Half sci-fi, half action film, the newest of the "Star Trek" movies brings together Capt. Jean-Luc Picard (Stewart) and Capt. James T. Kirk (Shatner) for some alien-busting and soul-searching. Malcolm McDowell is the evil Dr. Soran. The special effects are excellent, and the movie is, all in all, a lot of fun.
- Katherine Reed
Houseguest **
Starring Sinbad, Phil Hartman. Directed by Randall Miller. Buena Vista (Hollywood Pictures). 106 min. Rated PG for a little rough language, comic violence.
This is not so much a real movie as a longform McDonald's commercial. It's also a vehicle for comedian Sinbad to showcase his snappy verbal wit and amiable screen presence. Director Miller tries to jazz things up with some fancy camera work, but his tale of mistaken identity is recommended for the star's fans only.
- Mike Mayo
Before Sunrise **
Stars Julie Delpy and Ethan Hawke. Directed by Richard Linklater. Columbia Tristar. Rated R.
Delpy and Hawke play a French woman and American guy who meet on a train and decide to spend a day and night together in Vienna.
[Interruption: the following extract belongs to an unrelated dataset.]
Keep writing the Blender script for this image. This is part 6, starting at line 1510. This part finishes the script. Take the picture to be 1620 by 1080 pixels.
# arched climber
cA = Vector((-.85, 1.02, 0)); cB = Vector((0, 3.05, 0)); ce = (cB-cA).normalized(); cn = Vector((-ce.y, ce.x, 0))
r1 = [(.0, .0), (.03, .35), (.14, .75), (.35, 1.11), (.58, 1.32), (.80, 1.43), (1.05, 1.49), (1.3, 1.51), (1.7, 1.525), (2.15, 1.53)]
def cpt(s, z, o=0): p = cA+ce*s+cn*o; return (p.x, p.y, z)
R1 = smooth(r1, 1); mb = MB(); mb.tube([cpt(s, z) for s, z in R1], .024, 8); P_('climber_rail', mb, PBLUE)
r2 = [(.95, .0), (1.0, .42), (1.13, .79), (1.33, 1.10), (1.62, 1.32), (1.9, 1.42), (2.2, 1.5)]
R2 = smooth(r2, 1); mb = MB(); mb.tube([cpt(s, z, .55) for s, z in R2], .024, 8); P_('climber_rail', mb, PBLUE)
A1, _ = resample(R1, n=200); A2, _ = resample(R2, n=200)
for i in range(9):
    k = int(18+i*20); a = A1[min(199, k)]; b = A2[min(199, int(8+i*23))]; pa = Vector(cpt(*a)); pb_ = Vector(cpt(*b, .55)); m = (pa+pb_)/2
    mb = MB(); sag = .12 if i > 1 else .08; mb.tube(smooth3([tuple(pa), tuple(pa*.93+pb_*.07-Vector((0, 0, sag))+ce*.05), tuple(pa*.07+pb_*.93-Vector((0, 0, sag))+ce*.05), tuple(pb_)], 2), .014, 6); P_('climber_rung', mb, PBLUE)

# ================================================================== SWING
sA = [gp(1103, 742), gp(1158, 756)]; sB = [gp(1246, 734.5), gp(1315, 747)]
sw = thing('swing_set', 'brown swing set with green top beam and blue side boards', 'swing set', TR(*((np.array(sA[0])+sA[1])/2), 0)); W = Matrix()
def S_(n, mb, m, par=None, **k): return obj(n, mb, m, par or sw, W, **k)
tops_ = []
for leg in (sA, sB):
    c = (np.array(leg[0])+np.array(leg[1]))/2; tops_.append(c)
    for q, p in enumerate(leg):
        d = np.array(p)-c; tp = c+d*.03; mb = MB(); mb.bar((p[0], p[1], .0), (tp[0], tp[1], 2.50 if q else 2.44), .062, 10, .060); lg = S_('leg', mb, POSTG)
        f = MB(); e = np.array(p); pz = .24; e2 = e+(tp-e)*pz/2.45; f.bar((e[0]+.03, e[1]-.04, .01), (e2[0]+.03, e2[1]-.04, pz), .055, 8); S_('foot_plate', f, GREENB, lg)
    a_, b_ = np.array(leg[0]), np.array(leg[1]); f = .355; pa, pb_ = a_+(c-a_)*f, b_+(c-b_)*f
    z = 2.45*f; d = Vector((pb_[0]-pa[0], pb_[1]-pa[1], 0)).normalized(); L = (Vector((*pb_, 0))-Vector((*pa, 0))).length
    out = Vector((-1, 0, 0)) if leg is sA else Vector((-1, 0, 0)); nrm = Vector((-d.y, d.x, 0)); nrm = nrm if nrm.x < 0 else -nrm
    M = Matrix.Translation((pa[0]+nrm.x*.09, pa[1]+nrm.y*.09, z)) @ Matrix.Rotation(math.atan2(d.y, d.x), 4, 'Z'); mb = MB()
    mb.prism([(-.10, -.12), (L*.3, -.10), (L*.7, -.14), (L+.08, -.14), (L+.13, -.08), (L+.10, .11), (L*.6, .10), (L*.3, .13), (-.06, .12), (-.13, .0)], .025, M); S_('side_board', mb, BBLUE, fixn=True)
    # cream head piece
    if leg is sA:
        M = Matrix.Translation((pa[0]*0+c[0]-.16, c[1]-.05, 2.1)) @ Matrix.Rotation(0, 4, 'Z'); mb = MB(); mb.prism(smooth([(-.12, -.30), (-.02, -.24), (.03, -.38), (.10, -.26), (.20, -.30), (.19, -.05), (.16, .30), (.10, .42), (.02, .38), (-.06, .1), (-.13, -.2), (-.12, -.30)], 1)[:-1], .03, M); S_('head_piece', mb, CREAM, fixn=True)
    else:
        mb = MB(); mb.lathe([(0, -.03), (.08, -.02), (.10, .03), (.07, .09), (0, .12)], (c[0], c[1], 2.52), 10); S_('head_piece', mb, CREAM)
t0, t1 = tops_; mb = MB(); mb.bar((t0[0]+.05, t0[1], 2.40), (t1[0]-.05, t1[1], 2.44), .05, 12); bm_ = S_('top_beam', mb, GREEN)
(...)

This is a talky movie, which isn't a bad thing if the conversation is interesting, a la "My Dinner With Andre." But Celine and Jessie are perhaps a little too infatuated with each other - a little too self-conscious - to sustain interest for two hours.
- K.R.
Boys on the Side **
Stars Whoopi Goldberg, Drew Barrymore and Mary Louise Parker. Directed by Herbert Ross. Warner. 118 min. Rated R.
An attempt to delve into the dynamics of female relationships, particularly the friendship that forms among the three female road-trip buddies. But the script and the Barrymore character are so silly that the movie loses the intensity and authenticity that Parker and occasionally Goldberg manage to create. The best things about the movie are the soundtrack and Parker, who looks like heir apparent to the kinds of roles Susan Sarandon plays so well.
- K.R.
THE ESSENTIALS:
Reflections in the Dark *** Concorde-New Horizons. 95 min. Rated R for subject matter, violence, nudity, sexual content, strong language.
Desperate Prey **1/2 P-Pix. 102 min. Rated R for violence, strong language, subject matter.
Dangerous Touch. *** Vidmark. 101 min. Rated R for subject matter, sexual content, nudity, strong language, violence.